[Elecraft] [K3] Manual Notch Reconsidered
Ian White
gm3sek at ifwtech.co.uk
Fri Aug 1 05:06:28 EDT 2014
For both manual and auto notch, the key seems to be to create two
identical streams of signal data and apply different DSP to each. Stream
1 is totally focused on extracting accurate information about the
interfering tones (frequency, amplitude, phase) regardless of any damage
it may do to the audio signal. The damaged audio signal from Stream 1 is
then thrown away. Instead, the tone information extracted from Stream 1
is applied very carefully to a 'clean copy' of the same data in Stream 2
to cancel the interference with minimal damage to the recovered audio.
73 from Ian GM3SEK
>-----Original Message-----
>From: Elecraft [mailto:elecraft-bounces at mailman.qth.net] On Behalf Of
>Jim Brown
>Sent: 01 August 2014 09:11
>To: elecraft at mailman.qth.net
>Subject: Re: [Elecraft] [K3] Manual Notch Reconsidered
>
>I have no clue what the K3 does, but the slickest way to do this is to
>first sense the frequency of the tone you want to notch, then create a
>tone of the same frequency, shift its phase so that it is exactly 180
>degrees out of phase with the interfering tone, make it equal to the
>interfering tone's amplitude, and add it to the signal.

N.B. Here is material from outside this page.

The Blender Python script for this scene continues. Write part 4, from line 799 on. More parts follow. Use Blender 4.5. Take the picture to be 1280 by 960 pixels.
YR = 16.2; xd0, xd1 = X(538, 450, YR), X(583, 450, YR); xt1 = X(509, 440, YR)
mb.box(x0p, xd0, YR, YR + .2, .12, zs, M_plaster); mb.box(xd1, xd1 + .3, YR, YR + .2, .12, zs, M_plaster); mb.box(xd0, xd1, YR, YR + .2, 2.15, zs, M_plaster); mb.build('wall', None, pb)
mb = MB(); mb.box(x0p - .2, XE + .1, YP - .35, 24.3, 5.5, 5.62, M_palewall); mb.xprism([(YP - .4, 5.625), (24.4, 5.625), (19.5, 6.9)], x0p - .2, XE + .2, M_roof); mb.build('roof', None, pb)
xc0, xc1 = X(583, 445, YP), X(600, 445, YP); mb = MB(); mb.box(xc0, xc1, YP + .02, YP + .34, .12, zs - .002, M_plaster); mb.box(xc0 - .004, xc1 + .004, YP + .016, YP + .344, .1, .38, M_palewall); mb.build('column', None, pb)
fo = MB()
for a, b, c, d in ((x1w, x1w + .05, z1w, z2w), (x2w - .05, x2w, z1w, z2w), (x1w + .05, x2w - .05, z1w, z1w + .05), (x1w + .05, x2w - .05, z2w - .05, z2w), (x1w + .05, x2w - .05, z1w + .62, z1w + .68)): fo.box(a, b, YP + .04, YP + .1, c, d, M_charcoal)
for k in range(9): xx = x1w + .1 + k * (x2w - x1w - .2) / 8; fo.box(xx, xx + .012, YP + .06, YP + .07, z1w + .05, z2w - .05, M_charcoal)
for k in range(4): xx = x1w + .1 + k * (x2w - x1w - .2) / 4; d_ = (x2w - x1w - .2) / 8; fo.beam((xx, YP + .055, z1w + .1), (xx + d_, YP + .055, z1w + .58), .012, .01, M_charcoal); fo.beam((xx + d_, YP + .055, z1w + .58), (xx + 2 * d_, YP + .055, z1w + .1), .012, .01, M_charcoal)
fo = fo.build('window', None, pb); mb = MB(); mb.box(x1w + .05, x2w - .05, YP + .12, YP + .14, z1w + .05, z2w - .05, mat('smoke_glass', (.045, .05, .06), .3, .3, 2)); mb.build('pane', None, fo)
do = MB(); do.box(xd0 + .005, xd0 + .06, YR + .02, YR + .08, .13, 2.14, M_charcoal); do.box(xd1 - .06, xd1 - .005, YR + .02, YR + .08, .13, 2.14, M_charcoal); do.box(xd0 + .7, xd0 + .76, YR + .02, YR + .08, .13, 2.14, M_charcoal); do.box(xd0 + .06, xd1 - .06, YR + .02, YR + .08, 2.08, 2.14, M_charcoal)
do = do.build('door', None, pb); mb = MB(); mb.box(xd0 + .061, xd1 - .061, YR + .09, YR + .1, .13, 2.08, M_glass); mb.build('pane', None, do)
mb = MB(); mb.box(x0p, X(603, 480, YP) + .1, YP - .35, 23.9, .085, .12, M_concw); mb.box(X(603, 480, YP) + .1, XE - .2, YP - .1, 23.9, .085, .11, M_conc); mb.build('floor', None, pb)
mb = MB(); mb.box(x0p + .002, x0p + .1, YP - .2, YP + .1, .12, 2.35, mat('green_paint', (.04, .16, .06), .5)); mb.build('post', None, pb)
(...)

That will
cancel
>the tone with no other effect on the signal. That ain't easy, because
it
>must track the drift of both the TX and the RX and the varying strength
>of the interfering signal, but with DSP, it IS possible. The beauty of
>this technique is that it has NO effect on the desired signal -- it
>simply cancels the interfering carrier.
>
>The alternative technique is to add a narrow band notch filter, which
>MUST add phase shift that distorts the audio. The deeper the notch and
>the narrower the filter, the greater the phase shift, and thus greater
>distortion of the signal.
>
>These are fundamental concepts -- as my friends back home used to say,
>"you cain't get no better" than this, :) and you must be very good
>(and have the processor cycles available) to do it well.